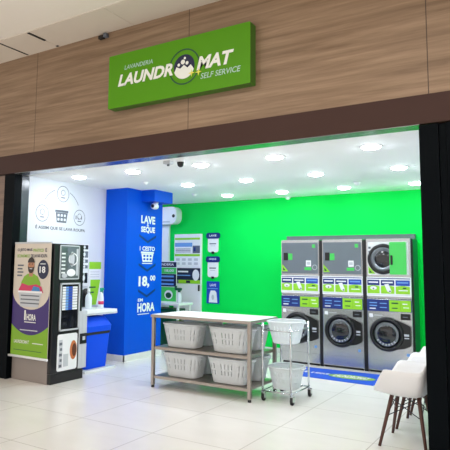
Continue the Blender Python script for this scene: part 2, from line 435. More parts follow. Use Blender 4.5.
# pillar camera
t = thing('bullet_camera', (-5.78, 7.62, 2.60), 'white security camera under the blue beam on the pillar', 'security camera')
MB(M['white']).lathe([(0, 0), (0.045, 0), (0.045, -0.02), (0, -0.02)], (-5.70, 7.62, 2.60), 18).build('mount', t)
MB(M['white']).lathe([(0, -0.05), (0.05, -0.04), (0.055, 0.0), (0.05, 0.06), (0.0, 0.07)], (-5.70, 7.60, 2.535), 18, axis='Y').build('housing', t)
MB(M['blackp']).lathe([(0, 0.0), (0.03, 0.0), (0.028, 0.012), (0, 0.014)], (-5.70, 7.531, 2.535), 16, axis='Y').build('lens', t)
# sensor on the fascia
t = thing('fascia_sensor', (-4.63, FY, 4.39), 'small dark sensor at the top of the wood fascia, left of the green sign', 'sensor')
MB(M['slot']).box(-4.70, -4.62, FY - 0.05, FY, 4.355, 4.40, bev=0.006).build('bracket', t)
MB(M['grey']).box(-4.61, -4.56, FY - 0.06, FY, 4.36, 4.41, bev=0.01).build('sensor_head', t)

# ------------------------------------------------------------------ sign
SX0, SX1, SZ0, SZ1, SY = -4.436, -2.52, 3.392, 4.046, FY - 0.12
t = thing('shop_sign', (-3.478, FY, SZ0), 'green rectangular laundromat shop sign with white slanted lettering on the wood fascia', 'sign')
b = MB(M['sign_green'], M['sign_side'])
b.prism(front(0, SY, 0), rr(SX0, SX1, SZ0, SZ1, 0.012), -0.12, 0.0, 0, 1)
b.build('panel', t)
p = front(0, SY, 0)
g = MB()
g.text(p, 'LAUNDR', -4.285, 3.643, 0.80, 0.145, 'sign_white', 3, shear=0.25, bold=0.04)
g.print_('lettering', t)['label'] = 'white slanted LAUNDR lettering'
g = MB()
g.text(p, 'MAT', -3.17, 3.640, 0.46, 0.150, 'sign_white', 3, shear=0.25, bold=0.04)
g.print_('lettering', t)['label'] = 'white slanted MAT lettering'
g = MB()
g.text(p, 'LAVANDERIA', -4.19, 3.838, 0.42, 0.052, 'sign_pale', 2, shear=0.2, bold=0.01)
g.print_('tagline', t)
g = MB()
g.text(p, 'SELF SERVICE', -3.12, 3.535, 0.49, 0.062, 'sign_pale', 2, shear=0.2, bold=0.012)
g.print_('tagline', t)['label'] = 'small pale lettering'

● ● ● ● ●

> [Stated problem]: Reproduce the material above from its first line through the line containing "MB(M['grey']).box(-4.61, -4.56, FY", both ends included, and skip every picture.

> [Solution to this exercise]:
Continue the Blender Python script for this scene: part 2, from line 435. More parts follow. Use Blender 4.5.
# pillar camera
t = thing('bullet_camera', (-5.78, 7.62, 2.60), 'white security camera under the blue beam on the pillar', 'security camera')
MB(M['white']).lathe([(0, 0), (0.045, 0), (0.045, -0.02), (0, -0.02)], (-5.70, 7.62, 2.60), 18).build('mount', t)
MB(M['white']).lathe([(0, -0.05), (0.05, -0.04), (0.055, 0.0), (0.05, 0.06), (0.0, 0.07)], (-5.70, 7.60, 2.535), 18, axis='Y').build('housing', t)
MB(M['blackp']).lathe([(0, 0.0), (0.03, 0.0), (0.028, 0.012), (0, 0.014)], (-5.70, 7.531, 2.535), 16, axis='Y').build('lens', t)
# sensor on the fascia
t = thing('fascia_sensor', (-4.63, FY, 4.39), 'small dark sensor at the top of the wood fascia, left of the green sign', 'sensor')
MB(M['slot']).box(-4.70, -4.62, FY - 0.05, FY, 4.355, 4.40, bev=0.006).build('bracket', t)
MB(M['grey']).box(-4.61, -4.56, FY - 0.06, FY, 4.36, 4.41, bev=0.01).build('sensor_head', t)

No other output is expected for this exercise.